What's funny (as pointed out elsewhere) is that the financial institutions being "rescued" are setting the terms with a wishlist. You can't touch exec. compensation or bonuses, etc. or they don't want the help. Well, if they really needed the aid, they wouldn't be in position to dictate the terms, would they?

When companies are lining up and lobbying to get "aid" the terms are too easy. Way too easy.

Monday, September 22, 2008 07:27 AM

Different than FISA

Nobody I knew supported the crappy FISA deal, but most people would yawn if it was discussed in detail.

This bailout is different, this bill enrages the people that know about it, and for some reason, people are hearing about it, even if the Emmy's were on this weekend. I heard all types talking about it at the airport last Friday and rarely do you hear that kind of animated discussion of politics.

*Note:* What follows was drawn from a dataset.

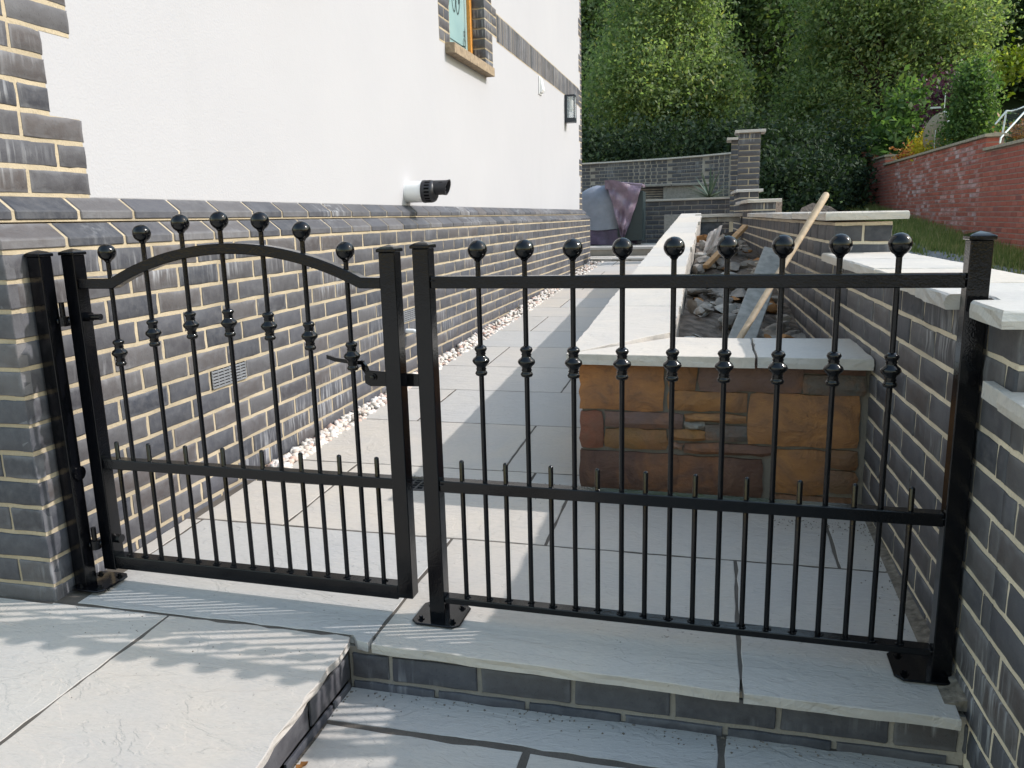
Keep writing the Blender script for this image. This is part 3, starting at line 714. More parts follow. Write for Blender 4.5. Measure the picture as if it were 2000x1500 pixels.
def coping_run(parent, y0, y1, top, lens, over=(.05, .05), end=.04, thick=.032):
    y = y0-end; i = 0
    while y < y1-.02:
        L = lens[i % len(lens)]; e = min(y+L, y1)
        if y1-e < .15: e = y1
        dz = rng.uniform(-.002, .002)
        slab('coping_slab', [(RX(y)-over[0], y+.003), (RX(y)+.215+over[1], y+.003), (RX(e)+.215+over[1], e-.003), (RX(e)-over[0], e-.003)], lambda x, yy, d=dz: top+d, thick, M['coping'], parent, jit=.004, chamf=.005)
        y = e; i += 1
# near piece is notched round the post
slab('coping_slab', [(2.2, -.575), (2.50, -.57), (2.50, -.02), (2.187, -.02), (2.187, -.285), (2.247, -.285), (2.247, -.40), (2.196, -.41)], lambda x, y: .8235, .032, M['coping'], rw, jit=.006, chamf=.004)
coping_run(rw, -.02, 1.42, .8255, [.48, .49, .47], (.042, .05), 0)
coping_run(rw, 1.42, 5.96, .987, [.5, .62, .44, .56], (.042, .05), .05)
coping_run(rw, 5.96, 8.0, 1.116, [.5, .62], (.045, .05), .05)
coping_run(rw, 8.0, 9.28, 1.266, [.5, .6], (.045, .05), .05)
slab('coping_slab', rect(2.225, 2.50, -.66, -.518), lambda x, y: .672, .035, M['coping'], rw, jit=.004)
slab('coping_slab', [(2.232, -1.3), (2.52, -1.3), (2.52, -.667), (2.232, -.667)], lambda x, y: .670, .033, M['coping'], rw, jit=.008, chamf=.006)
slab('coping_slab', rect(2.24, 2.53, -2.6, -1.31), lambda x, y: .670, .033, M['coping'], rw, jit=.005)
slab('coping_slab', rect(2.228, 2.246, -.516, -.415), lambda x, y: .671, .033, M['coping'], rw, jit=.001)

# ================================================================== RAISED BED
bed = thing('raised_bed', 'unfinished raised planter with pale stone coping and rusty sandstone front', 'planter', (1.75, 3, .05))
def bz(y):
    P = [(.4, .538), (.56, .54), (2.54, .646), (4.4, .755), (7.7, 1.0), (9, 1.1)]
    for (a0, z0), (a1, z1) in zip(P[:-1], P[1:]):
        if y <= a1: return z0+(z1-z0)*(y-a0)/(a1-a0)
    return 1.1
def bl(y): return np.interp(y, [.5, 2.5, 4.6, 7.7], [1.243, 1.25, 1.262, 1.33])
def br(y): return np.interp(y, [.5, .85, 3.4, 7.7], [1.62, 1.59, 1.545, 1.565])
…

This bill is easy even for the politically uninformed to grasp and Obama better get it and oppose the damn thing, because McCain will probably vote against it whether it's a guaranteed winner or loser...to show his maverickyness and anti-Bush cred.

BTW, both CNBC and Bloomberg estimate the new revised (over teh weekend) bill to be closer to 1.8 trillion, not 700 billion.